Problem requirements: The data below must be copied in full and without any change.

Extracted records:
++++++++++++++++++++
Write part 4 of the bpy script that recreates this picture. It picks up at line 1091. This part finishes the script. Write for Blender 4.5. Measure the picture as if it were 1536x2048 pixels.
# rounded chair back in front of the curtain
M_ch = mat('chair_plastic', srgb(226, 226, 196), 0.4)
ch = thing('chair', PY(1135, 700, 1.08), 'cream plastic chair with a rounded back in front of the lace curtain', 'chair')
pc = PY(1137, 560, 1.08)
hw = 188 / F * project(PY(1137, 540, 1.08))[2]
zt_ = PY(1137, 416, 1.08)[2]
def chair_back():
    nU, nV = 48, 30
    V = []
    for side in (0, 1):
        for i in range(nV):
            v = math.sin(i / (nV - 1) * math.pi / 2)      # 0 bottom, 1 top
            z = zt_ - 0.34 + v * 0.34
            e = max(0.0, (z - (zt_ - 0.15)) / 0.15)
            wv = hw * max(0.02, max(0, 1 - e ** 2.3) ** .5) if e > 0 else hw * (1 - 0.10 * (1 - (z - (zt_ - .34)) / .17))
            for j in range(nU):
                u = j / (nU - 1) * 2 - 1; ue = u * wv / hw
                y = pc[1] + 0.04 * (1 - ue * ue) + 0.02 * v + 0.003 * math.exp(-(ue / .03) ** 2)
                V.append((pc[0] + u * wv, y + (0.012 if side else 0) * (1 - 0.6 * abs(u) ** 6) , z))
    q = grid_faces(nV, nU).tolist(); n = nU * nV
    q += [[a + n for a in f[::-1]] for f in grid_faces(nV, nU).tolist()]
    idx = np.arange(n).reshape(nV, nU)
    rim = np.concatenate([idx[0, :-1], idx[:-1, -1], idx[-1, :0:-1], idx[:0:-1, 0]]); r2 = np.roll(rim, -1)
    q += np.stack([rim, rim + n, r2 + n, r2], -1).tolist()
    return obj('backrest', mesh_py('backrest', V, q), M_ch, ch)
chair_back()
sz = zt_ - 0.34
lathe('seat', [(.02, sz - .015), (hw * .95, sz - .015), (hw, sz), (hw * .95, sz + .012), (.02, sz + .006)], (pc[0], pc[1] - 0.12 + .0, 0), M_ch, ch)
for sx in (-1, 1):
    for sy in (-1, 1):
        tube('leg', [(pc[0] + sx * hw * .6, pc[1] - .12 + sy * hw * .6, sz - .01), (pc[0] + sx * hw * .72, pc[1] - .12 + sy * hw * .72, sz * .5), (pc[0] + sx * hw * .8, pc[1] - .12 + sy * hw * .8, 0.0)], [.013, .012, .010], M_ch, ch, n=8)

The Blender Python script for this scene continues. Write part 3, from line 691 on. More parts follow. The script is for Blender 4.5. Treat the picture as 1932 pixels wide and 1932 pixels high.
++++++++++++++++++++
Solved exercise:
Write part 4 of the bpy script that recreates this picture. It picks up at line 1091. This part finishes the script. Write for Blender 4.5. Measure the picture as if it were 1536x2048 pixels.
# rounded chair back in front of the curtain
M_ch = mat('chair_plastic', srgb(226, 226, 196), 0.4)
ch = thing('chair', PY(1135, 700, 1.08), 'cream plastic chair with a rounded back in front of the lace curtain', 'chair')
pc = PY(1137, 560, 1.08)
hw = 188 / F * project(PY(1137, 540, 1.08))[2]
zt_ = PY(1137, 416, 1.08)[2]
def chair_back():
    nU, nV = 48, 30
    V = []
    for side in (0, 1):
        for i in range(nV):
            v = math.sin(i / (nV - 1) * math.pi / 2)      # 0 bottom, 1 top
            z = zt_ - 0.34 + v * 0.34
            e = max(0.0, (z - (zt_ - 0.15)) / 0.15)
            wv = hw * max(0.02, max(0, 1 - e ** 2.3) ** .5) if e > 0 else hw * (1 - 0.10 * (1 - (z - (zt_ - .34)) / .17))
            for j in range(nU):
                u = j / (nU - 1) * 2 - 1; ue = u * wv / hw
                y = pc[1] + 0.04 * (1 - ue * ue) + 0.02 * v + 0.003 * math.exp(-(ue / .03) ** 2)
                V.append((pc[0] + u * wv, y + (0.012 if side else 0) * (1 - 0.6 * abs(u) ** 6) , z))
    q = grid_faces(nV, nU).tolist(); n = nU * nV
    q += [[a + n for a in f[::-1]] for f in grid_faces(nV, nU).tolist()]
    idx = np.arange(n).reshape(nV, nU)
    rim = np.concatenate([idx[0, :-1], idx[:-1, -1], idx[-1, :0:-1], idx[:0:-1, 0]]); r2 = np.roll(rim, -1)
    q += np.stack([rim, rim + n, r2 + n, r2], -1).tolist()
    return obj('backrest', mesh_py('backrest', V, q), M_ch, ch)
chair_back()
sz = zt_ - 0.34
lathe('seat', [(.02, sz - .015), (hw * .95, sz - .015), (hw, sz), (hw * .95, sz + .012), (.02, sz + .006)], (pc[0], pc[1] - 0.12 + .0, 0), M_ch, ch)
for sx in (-1, 1):
    for sy in (-1, 1):
        tube('leg', [(pc[0] + sx * hw * .6, pc[1] - .12 + sy * hw * .6, sz - .01), (pc[0] + sx * hw * .72, pc[1] - .12 + sy * hw * .72, sz * .5), (pc[0] + sx * hw * .8, pc[1] - .12 + sy * hw * .8, 0.0)], [.013, .012, .010], M_ch, ch, n=8)

The Blender Python script for this scene continues. Write part 3, from line 691 on. More parts follow. The script is for Blender 4.5. Treat the picture as 1932 pixels wide and 1932 pixels high.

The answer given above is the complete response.